Answer
$\{(2,-1,3)\}$.
Work Step by Step
The given system of equations is
$\left\{\begin{matrix}
2x& -y &-2z&=&-1& ...... (1) \\
x& -2y & -z&=&1& ...... (2)\\
x& +y &+z &=&4& ...... (3)
\end{matrix}\right.$
Addition method:-
Step 1:- Reduce the system to two equations in two variables.

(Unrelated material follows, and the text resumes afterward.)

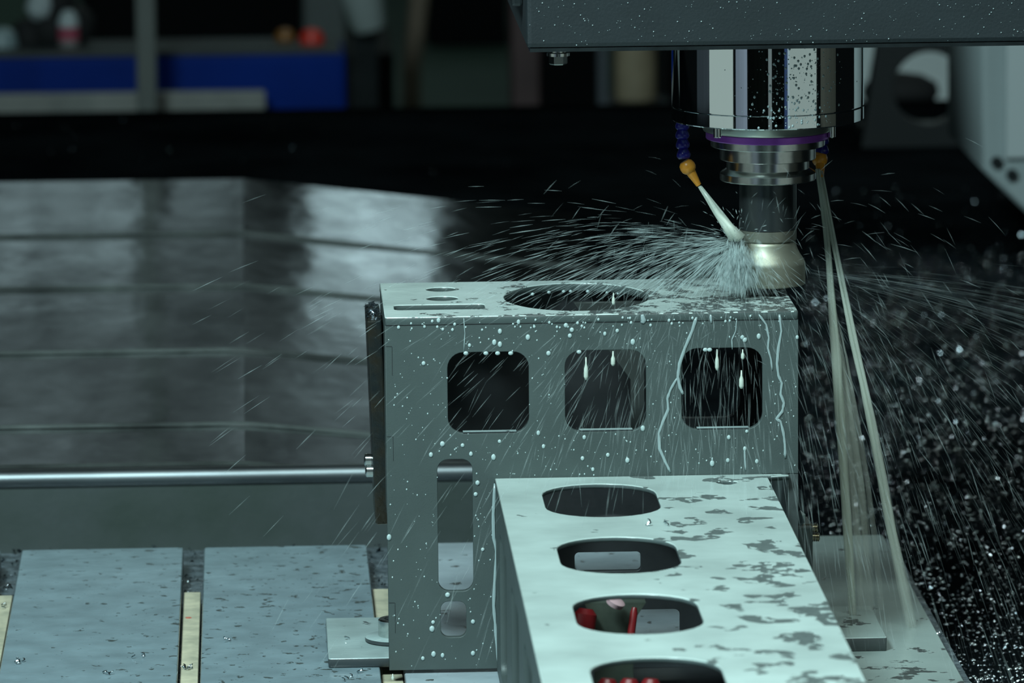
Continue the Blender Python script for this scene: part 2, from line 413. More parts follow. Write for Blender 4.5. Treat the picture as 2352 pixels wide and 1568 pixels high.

Multiply the equation (3) by $2$.
$\Rightarrow 2x+2y +2z=8 $ ...... (4)
Add equation (1) and (4).
$\Rightarrow 2x-y-2z+2x+2y +2z=-1+8 $
Simplify.
$\Rightarrow 4x+y =7 $...... (5)
Add equation (2) and (3).
$\Rightarrow x-2y-z+x+y +z=1+4 $
$\Rightarrow 2x-y=5 $ ...... (6)
Step 2:- Solve the two equations from the step 1.
Add equation (5) and (6).
$\Rightarrow 4x+y+2x-y=7+5$
Simplify.
$\Rightarrow 6x=12$
Divide both sides by $6$.
$\Rightarrow \frac{6x}{6}=\frac{12}{6}$
Simplify.
$\Rightarrow x=2$
Step 3:- Use back-substitution in one of the equations from step 2.
Substitute the value of $x$ into equation (5).
$\Rightarrow 4(2)+y =7 $
Simplify.
$\Rightarrow 8+y=7$
Subtract $8$ from both sides.
$\Rightarrow 8+y -8=7-8$
Add like terms.
$\Rightarrow y =-1$
Step 4:- Back substitute both variables into the original equation to find the third variable.
Substitute the value of $x$ and $y$ into equation (3).
$\Rightarrow 2 +(-1) +z=4 $
Simplify.
$\Rightarrow 2 -1 +z=4 $
$\Rightarrow 1 +z=4 $
Subtract $1$ from both sides.
$\Rightarrow 1 +z-1=4 -1$
Simplify.
$\Rightarrow z=3$
The solution set is $\{(x,y,z)\}=\{(2,-1,3)\}$.